◆ **WHAT YOU NEED TO DO**: Identify the lines in the data below that contain "script" and give only how many there are.

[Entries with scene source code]
——————————

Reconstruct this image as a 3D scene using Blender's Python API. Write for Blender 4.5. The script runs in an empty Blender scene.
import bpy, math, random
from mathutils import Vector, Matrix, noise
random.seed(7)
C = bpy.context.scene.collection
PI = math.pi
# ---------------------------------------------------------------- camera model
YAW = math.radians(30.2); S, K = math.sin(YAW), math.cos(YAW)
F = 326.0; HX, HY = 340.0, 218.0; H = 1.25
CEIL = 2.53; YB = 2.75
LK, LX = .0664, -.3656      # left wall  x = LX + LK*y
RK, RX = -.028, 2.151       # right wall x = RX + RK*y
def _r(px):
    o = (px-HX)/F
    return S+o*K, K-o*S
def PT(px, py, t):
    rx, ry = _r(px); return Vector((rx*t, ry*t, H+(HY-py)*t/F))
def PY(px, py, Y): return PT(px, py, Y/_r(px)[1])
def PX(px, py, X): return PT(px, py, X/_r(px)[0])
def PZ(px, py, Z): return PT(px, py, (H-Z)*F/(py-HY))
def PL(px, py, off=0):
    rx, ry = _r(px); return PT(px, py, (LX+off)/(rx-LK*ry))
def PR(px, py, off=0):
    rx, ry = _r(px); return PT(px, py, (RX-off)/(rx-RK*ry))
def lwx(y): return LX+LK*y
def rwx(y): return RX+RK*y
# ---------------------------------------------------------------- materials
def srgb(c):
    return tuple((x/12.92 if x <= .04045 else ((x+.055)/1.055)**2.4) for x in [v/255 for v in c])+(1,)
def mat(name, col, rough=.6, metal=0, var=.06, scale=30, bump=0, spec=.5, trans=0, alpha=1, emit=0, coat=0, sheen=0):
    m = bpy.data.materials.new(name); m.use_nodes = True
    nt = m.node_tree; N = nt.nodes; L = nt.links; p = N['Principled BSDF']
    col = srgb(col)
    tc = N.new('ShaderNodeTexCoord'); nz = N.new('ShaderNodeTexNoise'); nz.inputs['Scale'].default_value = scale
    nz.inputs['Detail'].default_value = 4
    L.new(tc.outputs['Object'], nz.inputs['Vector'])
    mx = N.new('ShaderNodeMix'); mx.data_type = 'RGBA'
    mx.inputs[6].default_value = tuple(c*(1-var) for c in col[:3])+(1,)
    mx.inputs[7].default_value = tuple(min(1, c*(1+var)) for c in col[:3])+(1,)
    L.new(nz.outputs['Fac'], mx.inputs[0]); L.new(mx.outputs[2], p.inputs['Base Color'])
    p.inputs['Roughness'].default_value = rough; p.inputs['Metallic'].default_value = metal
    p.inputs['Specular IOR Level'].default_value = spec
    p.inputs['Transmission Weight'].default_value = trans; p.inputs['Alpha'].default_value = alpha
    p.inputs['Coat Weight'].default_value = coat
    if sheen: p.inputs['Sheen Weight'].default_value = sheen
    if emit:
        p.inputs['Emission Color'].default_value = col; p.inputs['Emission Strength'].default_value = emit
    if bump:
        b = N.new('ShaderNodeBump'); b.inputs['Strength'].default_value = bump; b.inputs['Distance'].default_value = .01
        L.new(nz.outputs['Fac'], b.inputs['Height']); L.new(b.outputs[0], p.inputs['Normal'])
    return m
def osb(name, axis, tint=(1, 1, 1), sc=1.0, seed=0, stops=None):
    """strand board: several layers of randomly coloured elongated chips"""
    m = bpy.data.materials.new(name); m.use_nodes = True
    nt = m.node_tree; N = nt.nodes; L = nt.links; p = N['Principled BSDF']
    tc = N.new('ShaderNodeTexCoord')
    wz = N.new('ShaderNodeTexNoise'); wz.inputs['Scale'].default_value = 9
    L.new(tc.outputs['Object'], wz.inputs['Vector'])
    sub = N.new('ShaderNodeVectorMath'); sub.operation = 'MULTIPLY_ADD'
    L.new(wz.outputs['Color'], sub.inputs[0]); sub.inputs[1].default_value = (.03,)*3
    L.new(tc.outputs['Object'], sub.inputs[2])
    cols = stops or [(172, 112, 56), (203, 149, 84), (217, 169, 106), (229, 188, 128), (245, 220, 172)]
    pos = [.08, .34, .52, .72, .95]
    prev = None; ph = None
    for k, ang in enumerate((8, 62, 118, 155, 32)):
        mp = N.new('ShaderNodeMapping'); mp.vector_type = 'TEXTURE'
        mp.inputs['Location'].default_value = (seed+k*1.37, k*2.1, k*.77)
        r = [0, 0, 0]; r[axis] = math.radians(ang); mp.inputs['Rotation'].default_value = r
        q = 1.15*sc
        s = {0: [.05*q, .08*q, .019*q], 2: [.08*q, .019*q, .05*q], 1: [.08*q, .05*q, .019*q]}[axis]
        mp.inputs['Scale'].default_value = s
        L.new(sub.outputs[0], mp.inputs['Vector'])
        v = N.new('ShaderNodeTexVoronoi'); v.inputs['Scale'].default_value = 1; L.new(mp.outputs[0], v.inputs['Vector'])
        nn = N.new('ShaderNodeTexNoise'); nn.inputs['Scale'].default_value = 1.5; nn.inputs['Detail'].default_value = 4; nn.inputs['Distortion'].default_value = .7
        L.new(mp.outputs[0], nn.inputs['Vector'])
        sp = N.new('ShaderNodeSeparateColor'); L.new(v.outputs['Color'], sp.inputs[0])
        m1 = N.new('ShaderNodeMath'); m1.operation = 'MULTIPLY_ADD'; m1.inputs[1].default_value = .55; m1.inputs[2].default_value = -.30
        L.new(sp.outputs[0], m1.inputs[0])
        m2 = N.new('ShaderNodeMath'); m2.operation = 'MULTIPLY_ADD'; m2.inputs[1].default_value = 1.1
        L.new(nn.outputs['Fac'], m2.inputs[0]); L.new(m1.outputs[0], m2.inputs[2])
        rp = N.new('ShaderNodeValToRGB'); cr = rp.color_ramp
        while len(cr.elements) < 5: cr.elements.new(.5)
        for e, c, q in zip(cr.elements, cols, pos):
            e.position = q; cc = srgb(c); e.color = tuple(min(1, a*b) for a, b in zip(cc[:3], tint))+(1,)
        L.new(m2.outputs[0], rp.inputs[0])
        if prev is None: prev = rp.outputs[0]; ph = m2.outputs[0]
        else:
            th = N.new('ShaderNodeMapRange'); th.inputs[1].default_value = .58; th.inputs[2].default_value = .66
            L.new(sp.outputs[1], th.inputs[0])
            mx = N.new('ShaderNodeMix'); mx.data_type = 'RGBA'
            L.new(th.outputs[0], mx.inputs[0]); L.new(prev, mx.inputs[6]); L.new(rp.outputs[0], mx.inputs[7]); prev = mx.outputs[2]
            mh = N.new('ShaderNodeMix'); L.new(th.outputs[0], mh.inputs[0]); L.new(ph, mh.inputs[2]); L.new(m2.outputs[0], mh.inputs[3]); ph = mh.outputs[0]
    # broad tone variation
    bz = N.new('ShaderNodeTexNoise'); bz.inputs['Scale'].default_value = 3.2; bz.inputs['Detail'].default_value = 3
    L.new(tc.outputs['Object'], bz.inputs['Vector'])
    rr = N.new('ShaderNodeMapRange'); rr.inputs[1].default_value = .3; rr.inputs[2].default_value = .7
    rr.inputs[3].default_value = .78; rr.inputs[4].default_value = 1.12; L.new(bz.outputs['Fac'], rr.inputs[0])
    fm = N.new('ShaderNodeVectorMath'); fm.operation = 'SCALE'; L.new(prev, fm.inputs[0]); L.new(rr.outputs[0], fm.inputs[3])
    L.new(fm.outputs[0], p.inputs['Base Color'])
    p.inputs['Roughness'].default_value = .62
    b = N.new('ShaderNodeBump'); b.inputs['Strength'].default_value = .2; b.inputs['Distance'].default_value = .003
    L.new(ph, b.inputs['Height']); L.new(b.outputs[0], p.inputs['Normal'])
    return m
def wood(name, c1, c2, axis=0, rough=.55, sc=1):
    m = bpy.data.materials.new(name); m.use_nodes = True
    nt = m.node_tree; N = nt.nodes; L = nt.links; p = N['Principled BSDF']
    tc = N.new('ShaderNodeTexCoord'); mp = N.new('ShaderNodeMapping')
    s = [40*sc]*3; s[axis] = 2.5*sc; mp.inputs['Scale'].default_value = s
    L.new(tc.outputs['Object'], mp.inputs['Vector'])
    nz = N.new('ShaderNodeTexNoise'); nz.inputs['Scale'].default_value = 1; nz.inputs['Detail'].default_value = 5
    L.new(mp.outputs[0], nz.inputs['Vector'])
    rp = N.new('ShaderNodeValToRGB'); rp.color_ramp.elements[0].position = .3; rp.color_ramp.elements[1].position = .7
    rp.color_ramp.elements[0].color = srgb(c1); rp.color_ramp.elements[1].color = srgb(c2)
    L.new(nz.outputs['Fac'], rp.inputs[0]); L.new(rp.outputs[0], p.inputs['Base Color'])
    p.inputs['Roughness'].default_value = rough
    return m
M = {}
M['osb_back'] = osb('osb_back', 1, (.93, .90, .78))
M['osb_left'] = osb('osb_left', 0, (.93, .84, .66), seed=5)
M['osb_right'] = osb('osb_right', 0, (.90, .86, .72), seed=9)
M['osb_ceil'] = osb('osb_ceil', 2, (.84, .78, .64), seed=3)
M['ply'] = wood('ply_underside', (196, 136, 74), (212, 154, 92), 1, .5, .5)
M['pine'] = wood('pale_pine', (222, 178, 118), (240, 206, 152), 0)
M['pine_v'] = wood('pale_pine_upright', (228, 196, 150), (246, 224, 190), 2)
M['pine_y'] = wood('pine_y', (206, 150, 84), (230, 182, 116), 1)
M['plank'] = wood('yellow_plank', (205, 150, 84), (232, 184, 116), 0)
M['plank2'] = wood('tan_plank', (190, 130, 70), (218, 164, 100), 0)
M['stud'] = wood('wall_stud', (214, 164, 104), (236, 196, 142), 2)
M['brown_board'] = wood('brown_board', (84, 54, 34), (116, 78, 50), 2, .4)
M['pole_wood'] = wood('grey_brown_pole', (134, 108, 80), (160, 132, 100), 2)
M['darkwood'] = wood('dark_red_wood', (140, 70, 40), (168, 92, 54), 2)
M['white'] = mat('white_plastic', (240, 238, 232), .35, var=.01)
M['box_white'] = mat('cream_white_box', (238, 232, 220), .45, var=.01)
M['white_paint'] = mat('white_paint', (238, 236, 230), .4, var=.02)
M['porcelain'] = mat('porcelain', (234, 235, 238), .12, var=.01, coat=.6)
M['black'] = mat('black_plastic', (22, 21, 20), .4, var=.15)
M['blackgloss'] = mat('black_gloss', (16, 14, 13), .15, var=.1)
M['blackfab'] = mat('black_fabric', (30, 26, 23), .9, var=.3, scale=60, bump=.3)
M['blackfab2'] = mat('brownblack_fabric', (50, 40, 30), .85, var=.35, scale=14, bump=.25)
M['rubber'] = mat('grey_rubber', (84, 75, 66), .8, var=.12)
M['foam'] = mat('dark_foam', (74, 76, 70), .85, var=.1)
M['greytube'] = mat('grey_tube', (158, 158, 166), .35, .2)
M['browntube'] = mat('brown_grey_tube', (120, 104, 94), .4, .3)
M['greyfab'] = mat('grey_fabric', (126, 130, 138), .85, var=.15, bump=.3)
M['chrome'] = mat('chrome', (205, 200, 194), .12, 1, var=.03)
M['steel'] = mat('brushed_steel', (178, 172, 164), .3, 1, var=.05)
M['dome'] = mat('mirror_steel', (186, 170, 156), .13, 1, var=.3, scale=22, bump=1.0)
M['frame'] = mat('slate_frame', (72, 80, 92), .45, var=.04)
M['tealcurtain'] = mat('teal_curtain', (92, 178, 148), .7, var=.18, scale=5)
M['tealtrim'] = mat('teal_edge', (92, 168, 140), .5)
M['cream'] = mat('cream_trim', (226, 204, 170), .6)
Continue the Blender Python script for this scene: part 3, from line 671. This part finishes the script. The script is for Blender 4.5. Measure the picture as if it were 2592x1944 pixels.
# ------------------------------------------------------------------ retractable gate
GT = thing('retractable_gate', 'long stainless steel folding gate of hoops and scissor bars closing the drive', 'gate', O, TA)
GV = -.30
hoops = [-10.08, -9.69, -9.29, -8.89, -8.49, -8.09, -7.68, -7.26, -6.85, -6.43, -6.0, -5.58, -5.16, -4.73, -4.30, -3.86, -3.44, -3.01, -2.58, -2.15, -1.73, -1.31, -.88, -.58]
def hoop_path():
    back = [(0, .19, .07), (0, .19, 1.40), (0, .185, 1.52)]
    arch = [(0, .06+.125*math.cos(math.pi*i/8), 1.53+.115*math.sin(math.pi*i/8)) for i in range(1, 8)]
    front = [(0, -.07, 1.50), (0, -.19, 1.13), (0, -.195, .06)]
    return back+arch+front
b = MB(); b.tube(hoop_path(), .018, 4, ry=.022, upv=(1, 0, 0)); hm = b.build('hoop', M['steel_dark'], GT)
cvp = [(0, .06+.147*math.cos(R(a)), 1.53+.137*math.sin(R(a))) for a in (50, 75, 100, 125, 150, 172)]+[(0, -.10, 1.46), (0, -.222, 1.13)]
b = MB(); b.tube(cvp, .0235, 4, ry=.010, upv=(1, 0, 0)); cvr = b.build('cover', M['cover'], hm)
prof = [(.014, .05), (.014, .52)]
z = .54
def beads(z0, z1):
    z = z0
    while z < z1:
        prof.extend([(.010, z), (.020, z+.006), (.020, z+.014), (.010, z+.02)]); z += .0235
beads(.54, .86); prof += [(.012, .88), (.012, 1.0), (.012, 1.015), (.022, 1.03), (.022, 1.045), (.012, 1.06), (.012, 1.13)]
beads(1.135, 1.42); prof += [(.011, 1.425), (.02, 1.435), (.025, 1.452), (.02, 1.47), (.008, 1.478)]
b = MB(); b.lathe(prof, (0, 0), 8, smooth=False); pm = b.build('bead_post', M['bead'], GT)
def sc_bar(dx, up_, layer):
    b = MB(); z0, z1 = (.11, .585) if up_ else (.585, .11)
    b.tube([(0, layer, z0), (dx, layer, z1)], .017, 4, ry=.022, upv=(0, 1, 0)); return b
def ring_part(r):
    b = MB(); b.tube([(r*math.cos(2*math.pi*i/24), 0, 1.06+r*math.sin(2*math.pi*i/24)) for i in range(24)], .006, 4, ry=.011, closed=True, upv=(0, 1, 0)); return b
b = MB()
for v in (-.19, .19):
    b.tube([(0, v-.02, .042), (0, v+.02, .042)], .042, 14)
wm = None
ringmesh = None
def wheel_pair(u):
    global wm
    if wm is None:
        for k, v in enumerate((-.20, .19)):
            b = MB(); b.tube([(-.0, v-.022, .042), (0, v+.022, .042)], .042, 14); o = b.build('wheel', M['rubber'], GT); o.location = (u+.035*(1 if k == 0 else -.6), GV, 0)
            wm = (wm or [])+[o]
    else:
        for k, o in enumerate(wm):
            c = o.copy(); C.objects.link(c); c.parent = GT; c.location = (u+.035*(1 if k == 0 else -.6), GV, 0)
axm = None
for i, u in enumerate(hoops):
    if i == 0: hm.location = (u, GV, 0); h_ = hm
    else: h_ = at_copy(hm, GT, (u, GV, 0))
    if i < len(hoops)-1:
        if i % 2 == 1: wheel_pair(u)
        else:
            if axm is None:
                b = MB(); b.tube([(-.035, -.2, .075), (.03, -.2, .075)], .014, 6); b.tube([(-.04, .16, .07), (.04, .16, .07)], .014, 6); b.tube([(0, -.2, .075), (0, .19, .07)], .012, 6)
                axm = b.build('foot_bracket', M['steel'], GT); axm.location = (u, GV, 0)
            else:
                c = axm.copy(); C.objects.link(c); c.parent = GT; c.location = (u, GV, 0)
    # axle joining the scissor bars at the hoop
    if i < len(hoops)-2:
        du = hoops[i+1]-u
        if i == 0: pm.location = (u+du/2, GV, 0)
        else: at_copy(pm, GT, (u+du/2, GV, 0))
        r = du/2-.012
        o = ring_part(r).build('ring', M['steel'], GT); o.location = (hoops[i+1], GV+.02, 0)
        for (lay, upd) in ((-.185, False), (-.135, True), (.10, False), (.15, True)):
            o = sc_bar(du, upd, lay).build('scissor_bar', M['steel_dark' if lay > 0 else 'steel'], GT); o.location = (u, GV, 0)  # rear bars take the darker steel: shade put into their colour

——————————

◆ **RESPONSE BELOW**: 2